Data entries:

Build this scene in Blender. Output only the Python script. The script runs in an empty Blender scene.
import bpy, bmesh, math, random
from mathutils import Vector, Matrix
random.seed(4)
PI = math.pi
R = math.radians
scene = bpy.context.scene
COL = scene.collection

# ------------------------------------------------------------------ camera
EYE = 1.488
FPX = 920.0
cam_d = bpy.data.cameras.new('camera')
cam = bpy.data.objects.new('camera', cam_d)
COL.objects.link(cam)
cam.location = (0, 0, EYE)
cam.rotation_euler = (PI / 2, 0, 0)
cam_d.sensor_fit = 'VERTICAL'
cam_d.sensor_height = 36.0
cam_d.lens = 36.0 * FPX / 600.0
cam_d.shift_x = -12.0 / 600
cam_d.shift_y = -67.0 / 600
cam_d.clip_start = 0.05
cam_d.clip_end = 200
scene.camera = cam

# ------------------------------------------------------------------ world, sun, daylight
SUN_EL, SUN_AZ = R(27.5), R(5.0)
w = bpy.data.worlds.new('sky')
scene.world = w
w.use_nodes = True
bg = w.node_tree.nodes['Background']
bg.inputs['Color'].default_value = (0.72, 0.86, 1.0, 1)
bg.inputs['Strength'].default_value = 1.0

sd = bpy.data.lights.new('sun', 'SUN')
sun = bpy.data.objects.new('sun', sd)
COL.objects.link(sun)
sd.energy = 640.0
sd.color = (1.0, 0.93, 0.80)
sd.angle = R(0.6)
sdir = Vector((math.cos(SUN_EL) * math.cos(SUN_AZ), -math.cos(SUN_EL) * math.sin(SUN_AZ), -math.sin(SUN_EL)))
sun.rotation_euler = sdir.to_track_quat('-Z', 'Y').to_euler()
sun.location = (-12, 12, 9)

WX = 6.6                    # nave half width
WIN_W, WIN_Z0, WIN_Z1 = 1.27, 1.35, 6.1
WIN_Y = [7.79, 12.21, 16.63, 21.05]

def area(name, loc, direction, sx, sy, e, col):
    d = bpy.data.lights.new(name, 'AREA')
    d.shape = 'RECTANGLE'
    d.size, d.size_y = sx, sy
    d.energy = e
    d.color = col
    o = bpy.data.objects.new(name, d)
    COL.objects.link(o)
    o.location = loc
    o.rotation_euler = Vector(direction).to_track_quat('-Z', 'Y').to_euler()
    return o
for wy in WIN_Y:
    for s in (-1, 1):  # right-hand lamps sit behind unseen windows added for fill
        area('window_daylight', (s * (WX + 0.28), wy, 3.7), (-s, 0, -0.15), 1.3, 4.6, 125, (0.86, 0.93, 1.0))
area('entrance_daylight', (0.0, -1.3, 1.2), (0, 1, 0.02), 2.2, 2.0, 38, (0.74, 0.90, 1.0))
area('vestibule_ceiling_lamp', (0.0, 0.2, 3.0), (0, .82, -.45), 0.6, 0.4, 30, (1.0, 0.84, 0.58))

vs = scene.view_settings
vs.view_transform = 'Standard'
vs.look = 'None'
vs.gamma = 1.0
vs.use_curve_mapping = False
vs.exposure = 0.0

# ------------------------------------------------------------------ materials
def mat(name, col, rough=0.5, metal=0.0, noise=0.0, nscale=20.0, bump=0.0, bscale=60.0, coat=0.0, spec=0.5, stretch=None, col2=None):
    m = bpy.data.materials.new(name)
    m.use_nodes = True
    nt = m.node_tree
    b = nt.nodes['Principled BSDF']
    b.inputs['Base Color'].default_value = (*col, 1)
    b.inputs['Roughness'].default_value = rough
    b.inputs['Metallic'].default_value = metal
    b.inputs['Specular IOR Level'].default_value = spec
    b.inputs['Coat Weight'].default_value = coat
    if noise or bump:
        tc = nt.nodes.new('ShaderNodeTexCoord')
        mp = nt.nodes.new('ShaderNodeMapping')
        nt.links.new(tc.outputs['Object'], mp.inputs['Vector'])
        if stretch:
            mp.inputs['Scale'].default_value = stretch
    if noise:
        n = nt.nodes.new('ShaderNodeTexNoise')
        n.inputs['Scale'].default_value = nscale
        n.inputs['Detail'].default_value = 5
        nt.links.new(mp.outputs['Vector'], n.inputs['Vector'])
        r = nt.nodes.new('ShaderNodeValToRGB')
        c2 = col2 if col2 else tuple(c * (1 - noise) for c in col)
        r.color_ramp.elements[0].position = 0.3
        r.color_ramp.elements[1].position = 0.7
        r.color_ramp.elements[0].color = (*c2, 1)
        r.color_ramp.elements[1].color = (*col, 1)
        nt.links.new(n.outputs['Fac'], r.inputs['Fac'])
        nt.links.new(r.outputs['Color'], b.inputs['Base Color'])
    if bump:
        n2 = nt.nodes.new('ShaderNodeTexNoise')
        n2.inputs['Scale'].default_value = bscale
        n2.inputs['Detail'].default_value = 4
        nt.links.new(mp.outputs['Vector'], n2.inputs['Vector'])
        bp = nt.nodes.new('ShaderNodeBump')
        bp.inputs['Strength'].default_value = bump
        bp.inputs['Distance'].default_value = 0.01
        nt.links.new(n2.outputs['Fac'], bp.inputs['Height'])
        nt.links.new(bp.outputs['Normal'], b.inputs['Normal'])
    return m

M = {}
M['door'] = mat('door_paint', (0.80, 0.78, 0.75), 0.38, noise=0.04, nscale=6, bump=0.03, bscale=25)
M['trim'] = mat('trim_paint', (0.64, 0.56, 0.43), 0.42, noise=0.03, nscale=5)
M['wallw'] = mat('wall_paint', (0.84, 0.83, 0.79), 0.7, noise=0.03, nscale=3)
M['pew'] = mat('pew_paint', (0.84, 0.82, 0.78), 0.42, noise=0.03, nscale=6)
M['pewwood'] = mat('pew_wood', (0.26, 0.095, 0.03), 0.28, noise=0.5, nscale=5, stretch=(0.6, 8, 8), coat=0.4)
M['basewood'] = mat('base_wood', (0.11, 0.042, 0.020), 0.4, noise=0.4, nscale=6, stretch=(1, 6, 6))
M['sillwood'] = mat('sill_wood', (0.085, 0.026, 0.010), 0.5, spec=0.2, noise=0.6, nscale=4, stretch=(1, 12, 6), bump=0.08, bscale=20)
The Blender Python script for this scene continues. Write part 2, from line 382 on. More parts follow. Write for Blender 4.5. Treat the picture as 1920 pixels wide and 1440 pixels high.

What you are asked to do: Looking at the material above, please copy exactly every line from its first line through the line containing "WIN_Y = [7.79, 12.21, 16.63, 21.05]", with both ends included and nothing else.

Expected answer:
Build this scene in Blender. Output only the Python script. The script runs in an empty Blender scene.
import bpy, bmesh, math, random
from mathutils import Vector, Matrix
random.seed(4)
PI = math.pi
R = math.radians
scene = bpy.context.scene
COL = scene.collection

# ------------------------------------------------------------------ camera
EYE = 1.488
FPX = 920.0
cam_d = bpy.data.cameras.new('camera')
cam = bpy.data.objects.new('camera', cam_d)
COL.objects.link(cam)
cam.location = (0, 0, EYE)
cam.rotation_euler = (PI / 2, 0, 0)
cam_d.sensor_fit = 'VERTICAL'
cam_d.sensor_height = 36.0
cam_d.lens = 36.0 * FPX / 600.0
cam_d.shift_x = -12.0 / 600
cam_d.shift_y = -67.0 / 600
cam_d.clip_start = 0.05
cam_d.clip_end = 200
scene.camera = cam

# ------------------------------------------------------------------ world, sun, daylight
SUN_EL, SUN_AZ = R(27.5), R(5.0)
w = bpy.data.worlds.new('sky')
scene.world = w
w.use_nodes = True
bg = w.node_tree.nodes['Background']
bg.inputs['Color'].default_value = (0.72, 0.86, 1.0, 1)
bg.inputs['Strength'].default_value = 1.0

sd = bpy.data.lights.new('sun', 'SUN')
sun = bpy.data.objects.new('sun', sd)
COL.objects.link(sun)
sd.energy = 640.0
sd.color = (1.0, 0.93, 0.80)
sd.angle = R(0.6)
sdir = Vector((math.cos(SUN_EL) * math.cos(SUN_AZ), -math.cos(SUN_EL) * math.sin(SUN_AZ), -math.sin(SUN_EL)))
sun.rotation_euler = sdir.to_track_quat('-Z', 'Y').to_euler()
sun.location = (-12, 12, 9)

WX = 6.6                    # nave half width
WIN_W, WIN_Z0, WIN_Z1 = 1.27, 1.35, 6.1
WIN_Y = [7.79, 12.21, 16.63, 21.05]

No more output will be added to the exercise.